Life Begins again after a Volcanic Eruption
With a trace of windblown soil and a few nutrients added by microscopic organisms, plants begin their life. They start growing in the lava's nooks and crannies where living things compete for scarce resources such as water.  This life begins usually just a few inches away from the deadly winds and searing heat of the recently reshaped surface.   Life hangs on at Craters, with over 300 species of plants, each uniquely adapted to life in a place that, at first glance, appears lifeless.  It is truely amazing that such a diversity of life has emerged from a landscape so harsh to life. 

Diversity Increases
With a food source of plants, more than 175 species of vertebrates live at Craters of the Moon. Woven into this living fabric are thousands of species of invertebrates and microscopic organisms, each occupying niches only they can fill. With time comes the accumulation of soil in Craters' crevices and an increasing diversity of life.   Biomass, or the total weight of all the living things in an area, also increases as a flow ages. Over eons the land loses its volcanic identity to the ever more complex array of plants and animals that colonize the surface.
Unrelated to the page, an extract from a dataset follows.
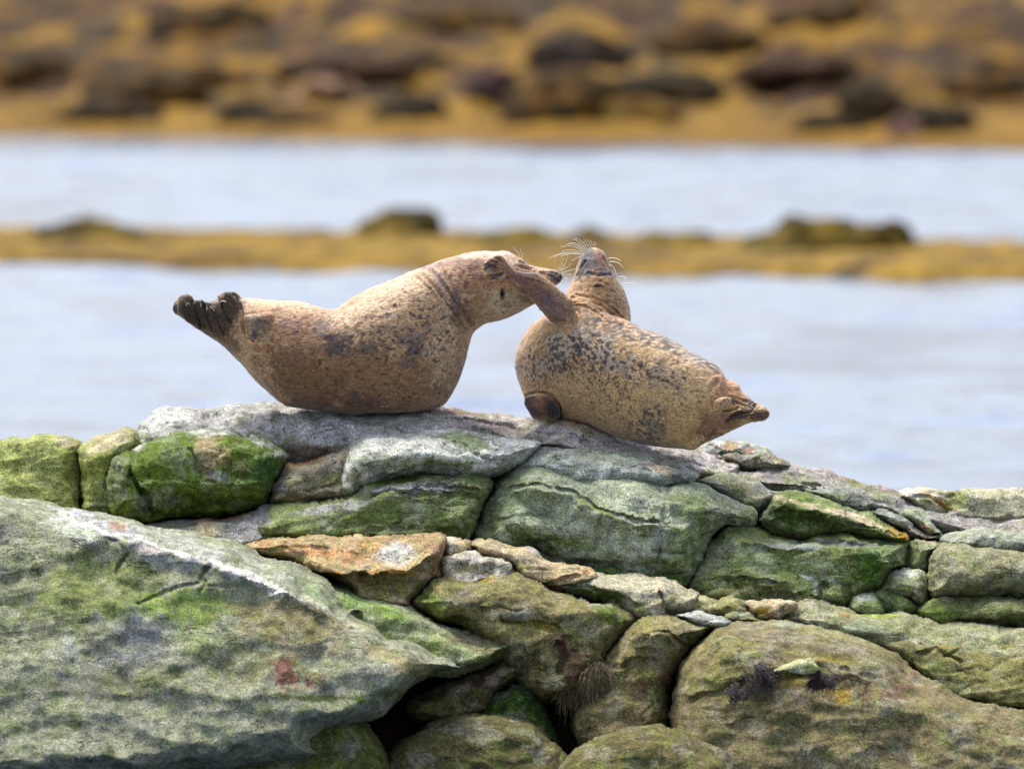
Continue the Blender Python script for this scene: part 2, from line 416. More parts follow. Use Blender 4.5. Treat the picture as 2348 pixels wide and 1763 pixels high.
for i, (px, py, wd, h, dy, c, lab) in enumerate([
    (200, 552, 190, 34, 73, (WDK, WOC), 'dark brown weedy hump at the left end of the reef'),
    (880, 560, 110, 44, 73, (YEL2, WOC), 'yellow weedy hump beside the dark rounded rock on the reef'),
    (945, 556, 120, 46, 74, (WDK2, WDK), 'dark rounded weedy rock on the reef left of the seals'),
    (1160, 566, 190, 26, 72, (WOC, YEL2), 'low ochre mound on the reef just above the left seal head'),
    (1345, 560, 80, 24, 72, (WDK, WOC), 'small brown weedy rock on the reef behind the raised muzzle'),
    (1545, 572, 180, 26, 71, (WOC, WDK), 'low flat brown mound on the reef right of the raised muzzle'),
    (1860, 580, 230, 50, 70, (WOC, WDK2), 'broad brown weedy mound left of the dark peak on the reef'),
    (1970, 580, 150, 42, 70, (WOC, WDK), 'low ochre shoulder joining the broad mound and the dark peak'),
    (2050, 578, 90, 46, 70, (WOC, WDK), 'dark pointed weedy rock at the right end of the reef'),
    (2215, 582, 70, 20, 69, (WOC, WDK), 'small low brown rock at the far right edge of the reef')]):
    lump('seaweed_rock', lab, px, py + 8, wd * 1.4, h * 1.75, dy, c, 'rock', GR, seed=i + 1)
GS = 'boulders on the weedy far shore'
def shore_at(px, py):
    for Y in np.linspace(120, 330, 400):
        p = W(px, py, Y)
        if shore_z(np.array([[p[0]]]), np.array([[Y]]))[0, 0] >= p[2]: return Y
    return 200.0
for i, (px, py, wd, h, c, lab) in enumerate([
    (245, 275, 150, 34, (DKG, DKB), 'long dark boulder low on the far shore at the left'),
    (330, 235, 190, 55, (DKG, OCH), 'large dark green boulder on the far shore at the left'),
    (570, 280, 90, 34, (DKG, DKB), 'dark grey boulder at the far waterline left of centre'),
    (740, 235, 120, 34, (srgb(150, 122, 100), OCH), 'pale pinkish tan boulder on the far shore above centre left'),
    (680, 285, 150, 26, (DKB, OCH), 'low brown boulder near the far waterline beside the dark grey one'),
    (950, 275, 120, 40, (DKG, DKB), 'dark slate boulder above the far waterline near the centre'),
    (1130, 235, 85, 50, (srgb(70, 48, 58), DKB), 'dark purple boulder on the far shore near the centre'),
    (1300, 275, 200, 78, (OCH, DKG), 'big ochre and olive weedy boulder on the far shore right of centre'),
    (1330, 160, 160, 60, (DKB, srgb(45, 38, 36)), 'darkest blackish boulder high on the far shore right of centre'),
    (1530, 215, 190, 34, (DKG, DKB), 'long dark green boulder on the far shore right of the big ochre one'),
    (1830, 180, 210, 40, (MAR, DKB), 'long reddish brown boulder high on the far shore at the right'),
    (1890, 300, 110, 30, (DKG, DKB), 'small dark boulder at the far waterline at the right'),
    (2000, 270, 110, 60, (DKB, DKG), 'upright dark olive boulder on the far shore at the right'),
    (2070, 315, 50, 34, (srgb(140, 108, 96), MAR), 'small pinkish boulder at the far waterline at the right'),
    (2160, 305, 130, 44, (DKB, DKG), 'dark brown boulder at the far right of the far shore'),
    (800, 170, 240, 34, (MAR, DKB), 'maroon streaked boulder at the top of the far shore left of centre'),
    (960, 160, 130, 30, (DKG, DKB), 'dark boulder at the top of the far shore near the centre'),
    (1460, 275, 130, 30, (OCH, YEL2), 'yellowish weedy boulder beside the big ochre one'),
    (480, 200, 130, 34, (OCH, DKB), 'brown weedy boulder on the far shore at the upper left'),
    (1620, 120, 170, 46, (DKB, OCH), 'brown boulder high up on the far shore at the right'),
    (60, 200, 140, 50, (OCH, DKG), 'olive boulder at the far left end of the far shore'),
    (2290, 220, 150, 60, (OCH, DKG), 'olive boulder at the far right end of the far shore'),
    (1050, 80, 200, 46, (DKB, OCH), 'brown boulder at the top edge above the centre'),
    (480, 70, 180, 46, (OCH, DKG), 'olive boulder at the top edge on the left'),
    (1900, 60, 200, 46, (OCH, DKB), 'ochre brown boulder at the top edge on the right')]):
    Y = shore_at(px, py); lump('boulder', lab, px, py, wd * 1.5, h * 1.45, Y, c, 'boulder', GS, seed=i + 21, depth=.8)

# ------------------------------------------------------------------ rocks of the ledge
GREY, PALE, WHT = srgb(168, 166, 164), srgb(190, 192, 182), srgb(222, 218, 210)
PGRN, GRN, MOSS, DMOSS = srgb(156, 164, 138), srgb(116, 128, 80), srgb(90, 110, 38), srgb(50, 66, 16)
OLV, OLVY, BRN, ORG, TAN, MARN, DK = srgb(124, 120, 82), srgb(128, 134, 60), srgb(112, 98, 74), srgb(186, 136, 90), srgb(178, 162, 128), srgb(84, 50, 50), srgb(52, 48, 40)
YG = srgb(150, 156, 92)
def B(f, x, y, rx, ry, ang, c, al=.85, nz=.55):
    o = FR[f]; return (o[0] + x / o[2], o[1] + y / o[2], rx / o[2], ry / o[2], ang, c, al, nz)
def slope_y(py): return .15 - (py - 930.0) * (1.5 / 770.0)
def L(s, wd=4, am=.03): return (pts(s), wd, am)
ROCKS = []
def R(name, label, poly, base, dy=0.0, T=.24, Rr=46, tilt=.55, blobs=(), cr=(), le=(), rough=1.0, prof=2.2, y=None, jit=5.0, step=3.4):
    ROCKS.append(dict(name=name, label=label, poly=pts(poly), base=base, dy=dy, T=T, R=Rr, tilt=tilt, blobs=blobs, cr=cr, le=le, rough=rough, prof=prof, y=y, jit=jit, step=step))
exec_rocks = True
# --- crest
R('rock', 'pale yellow green rounded rock at the left end of the ledge', 'A -420,420 -300,330 -120,300 33,315 90,335 140,370 140,440 150,600 156,760 140,900 -60,1000 -500,900', YG, .0, .22, 40, y=.05,
  blobs=[B('A', 60, 500, 60, 260, 0, OLVY, .7), B('A', 40, 750, 120, 120, 0, DMOSS, .5), B('A', 30, 360, 120, 60, 0, TAN, .7)])
R('rock', 'lumpy yellow green rock between the leftmost rock and the mossy boulder', 'A 115,400 170,350 260,310 350,275 440,262 520,258 560,330 540,460 480,620 380,900 250,930 130,900 140,760 145,600 115,480', YG, .0, .22, 44, y=.02,
  blobs=[B('A', 250, 650, 160, 220, 0, OLVY, .75), B('A', 330, 330, 200, 80, -20, TAN, .8), B('A', 200, 840, 140, 50, 0, MOSS, .9), B('A', 420, 470, 90, 70, 0, MOSS, .5)])
R('rock_slab', 'long grey slab at the back left under the left seal', 'A 470,430 490,340 560,245 640,168 730,122 870,104 1000,106 1060,112 1130,100 1270,70 1450,57 1560,65 1640,78 1850,82 2000,92 2212,102 2500,110 2700,300 2400,600 1700,640 600,640', GREY, y=.25, T=.42, Rr=95, tilt=.2,
  prof=1.7, blobs=[B('A', 700, 200, 240, 80, -15, PALE, .8), B('A', 560, 340, 100, 120, 0, PGRN, .9), B('A', 1320, 215, 62, 55, 0, srgb(98, 98, 98), .9, .2), B('A', 1600, 330, 300, 60, 5, OLV, .5), B('A', 1750, 200, 120, 130, 0, PALE, .6),
         B('A', 900, 235, 160, 22, 0, srgb(100, 105, 95), .7), B('A', 1650, 150, 200, 30, 5, srgb(120, 120, 122), .6)],
  cr=[L('A 1050,100 1035,180 1045,250', 3, .03), L('A 870,225 1000,215 1050,240', 3, .02), L('A 560,270 700,225 850,225', 3, .02), L('A 1650,120 1660,220 1640,300', 2.5, .015), L('A 1050,170 1300,165 1640,190 1900,300', 3, .015), L('A 1380,170 1390,260', 3, .02)])
R('rock_slab', 'long grey brown crest slab with curved layers running under both seals', 'A 1885,450 1915,345 1990,280 2090,195 2180,150 B 200,108 370,88 500,80 660,96 860,124 1040,150 1220,175 1340,164 1600,168 1740,205 1940,275 2200,318 C 0,92 270,128 420,215 640,262 560,420 300,430 -300,420 B 1300,560 900,560 500,520 -200,520', srgb(180, 172, 166), y=.14, T=.40, Rr=110, tilt=.35,
  prof=1.6, blobs=[B('B', 900, 130, 420, 35, 4, srgb(150, 128, 112), .7), B('B', 1650, 260, 250, 60, 15, TAN, .7), B('B', 600, 180, 300, 30, 0, PALE, .7), B('B', 100, 330, 180, 70, -20, srgb(104, 96, 84), .85), B('B', 500, 235, 260, 50, 0, srgb(170, 168, 166), .7),
         B('B', 1150, 260, 220, 60, 12, srgb(120, 108, 92), .7), B('B', 1600, 215, 80, 30, 20, ORG, .4), B('B', 2000, 350, 240, 40, 8, srgb(192, 190, 194), .8), B('C', 200, 200, 300, 50, 15, srgb(160, 158, 160), .7), B('B', 1450, 350, 130, 30, 10, srgb(112, 110, 112), .7)],
  cr=[L('B -150,330 0,250 200,215 400,200 640,195 900,195 1040,225', 3, .03), L('B 0,165 300,140 600,185 760,180', 3, .02), L('B 900,260 1150,330 1400,360', 3, .025), L('B 1050,220 1300,270 1500,300 1680,360', 3, .02), L('B 1340,220 1550,290 1700,340', 3, .015), L('B 180,290 300,260 420,285', 3, .02), L('C 0,200 200,230 400,280', 3, .02)],
  le=[L('B 1040,240 700,200 400,205 200,225 0,262 -150,340', 20, .035), L('B 1500,365 1180,350 900,285', 14, .03)])
R('rock', 'rounded pale rock with orange stones beyond the right seal tail flippers', 'C 280,170 350,120 430,97 520,90 600,93 700,108 810,145 850,205 840,260 650,300 400,280', PALE, y=.30, T=.2, Rr=30, tilt=.2,
  blobs=[B('C', 560, 130, 60, 30, 0, ORG, .7, .3), B('C', 680, 160, 70, 26, 5, ORG, .8, .3), B('C', 430, 170, 120, 30, 10, srgb(110, 112, 112), .7), B('C', 700, 120, 110, 24, 15, PGRN, .8)],
  cr=[L('C 380,120 500,180 620,190', 3, .03), L('C 600,155 700,135 800,180', 3, .02)])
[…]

At most of Craters, however, life is fresh and new; a mere 2,000 to 15,000 years have passed since an eruption cremated what lived before.

Life at Craters proceeds along a path defined by extreme heat and cold, a lack of water and soil, and competition between living things for limited resources. Every few thousand years the path abruptly ends beneath a wall of lava and all life at Craters of the Moon must begin again.